Rob, excellent post.. you had me right up until this point:

>>> (get an enema in a sauna before you fly it this way for maximum effect)<<<


Can't I just leave the flight bag full of FAR AIM's at home instead of that?


/Dave

 

[Airpiraterob]

you can do all 3 and have absolute maximum weight savings

on an additional note, if you were wanting to loose alot of altitude, the common idea is to do the forward slip on approach. Thats good and everything however in a glider they slow to minimum sink speed...or a few knots less even very close to the stall and then do the forward slip. you drop like the preverbial rock towards a black hole. and in any headwind at all you loose the altitude and dont gain any distance. i tried to replicate this in a c150 once and well....it didnt work too well.

 

[dmspilot00]

Vnugget... you deleted your post, I thought what you said brought up an interesting point. Did you find evidence to show that you were wrong?

Also I wanted to point out something about that weight-change airspeed formula. That formula can be used with almost all speeds from stall speed, landing speed, and glide speed.

When you do use it (especially to calculate stall speeds), if you want an accurate answer you should start off with Calibrated Airspeed (KCAS), apply the formula, and then convert the answer back to indicated. Usually there will be a chart/graph to convert between the two. Near stall speed the difference between KCAS and KIAS in a 172 is significant.

The same formula can be used to calculate speeds under a G load, btw.

 

[VNugget]

I was right, but I found out that Airpiraterob already said it, so my post that said "_______, and no one has said this" was rendered quite.... dumb. (In case anyone missed what we're talking about, it's the point that a heaver (but otherwise identical plane) would, in real life, have more parasite drag to contend with, and thus haver a lower (L/D)max, and therefore not be able to glide as far.)

But, I have something else to attack now.

GeorgeTG said, Beware of the fact that L/D max is not the best glide speed.
Best glide is achieved at the tangent to the power required curve.

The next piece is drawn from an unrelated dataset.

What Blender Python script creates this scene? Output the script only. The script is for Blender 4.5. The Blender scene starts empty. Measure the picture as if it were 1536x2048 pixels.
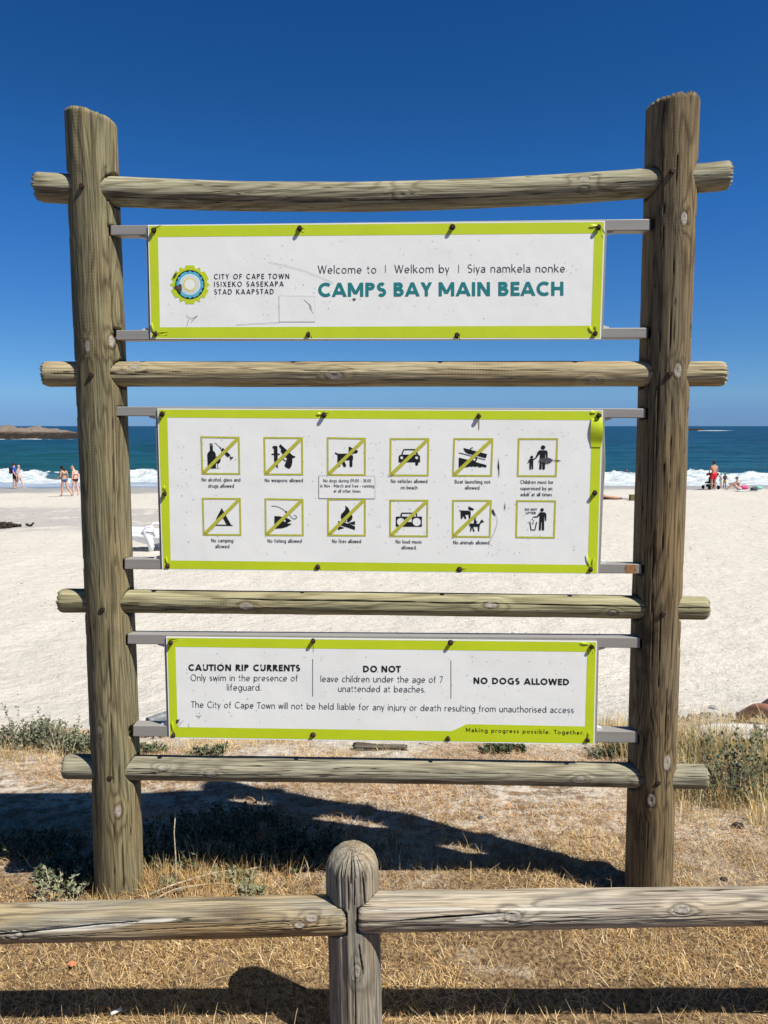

There is no contradiction there. Note that the Thurst required (which is identical to the total drag) curve is NOT the same as the Power required curve. Keep in mind that Power = Thrust * Velocity.

Best glide does occur at the lowest point on the Thrust required curve, which is (L/D)max (proof here), which does coincide with the tangent of the Power required curve.

Minimum sink, on the oher hand, occurs at the lowest point of the Power required curve, NOT at (L/D)max. This is because the glide angle is multiplied by the vertical component of velocity, just like the thrust req'd curve is multiplied by velocity to get the power req'd curve.